ACES ON BRIDGE
“I never resist temptation because I have found that things that are bad for me do not tempt me.”
— George Bernard Shaw
This deal is part of our weekly overview of a general theme: handling a suit where we are missing the queen and jack. When the auction has marked one defender as more likely than his partner to hold length in a suit, we have safety plays to guard against the bad split.
When West pre-empted with two spades, South doubled, to which his partner responded three clubs to show constructive values. With less, he would have used the Lebensohl convention, bidding two no-trump as an artificial negative.

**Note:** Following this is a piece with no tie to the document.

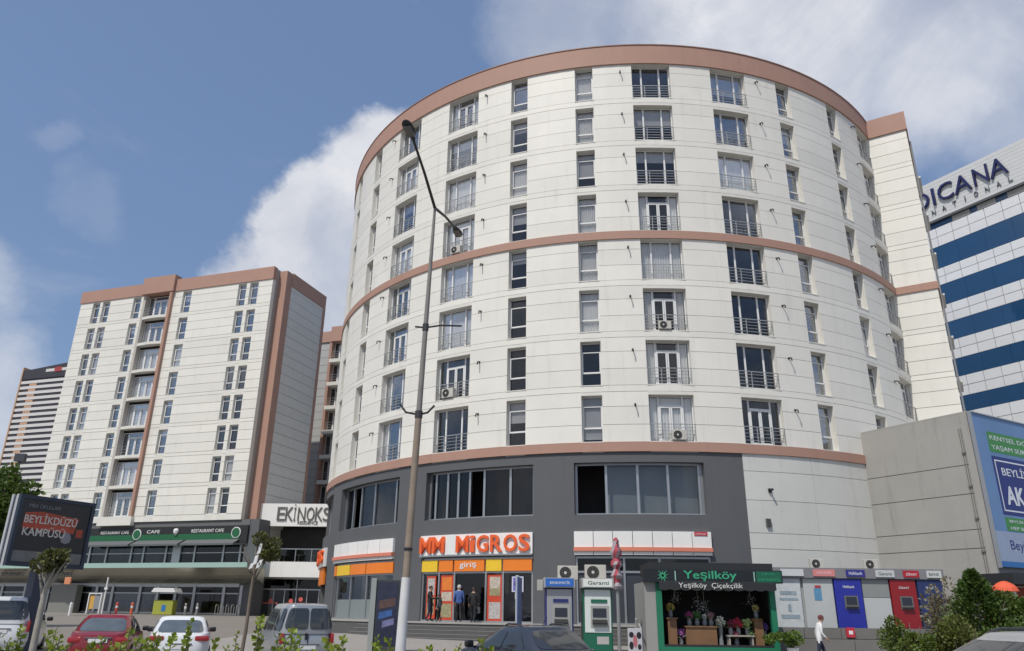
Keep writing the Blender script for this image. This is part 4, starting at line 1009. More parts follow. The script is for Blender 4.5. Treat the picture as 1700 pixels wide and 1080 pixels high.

In four hearts, South ducked the spade lead, won the second round and noted that the only real danger was a hostile trump break. He could not guard against most breaks where West was short, but he had a play that was technically sound and also gave the defenders a chance to err. After taking the spade ace, he led the heart nine from dummy, a play that would pin a bare eight in West and would also allow East to fall from grace with a knee-jerk cover. East did precisely that by putting in the 10, and South won, collecting West’s queen in the process.
Declarer now led a diamond to the king and played a second trump, ducking East’s eight. East returned a diamond; declarer won his ace, crossed to the club ace and took the trump finesse, then drew the last trump.
Then he played the club king and another club, conceding a club trick, after which his hand was high.
ANSWER: I would be unhappy about bidding either two or three clubs here. First, I might not have as much of a fit as I expected. Second, one call is an underbid, and the other overstates my offensive possibilities. I’d settle for a slightly flawed two-no-trump response, despite having only one diamond stopper. I’m the diamond jack short of my action — sue me!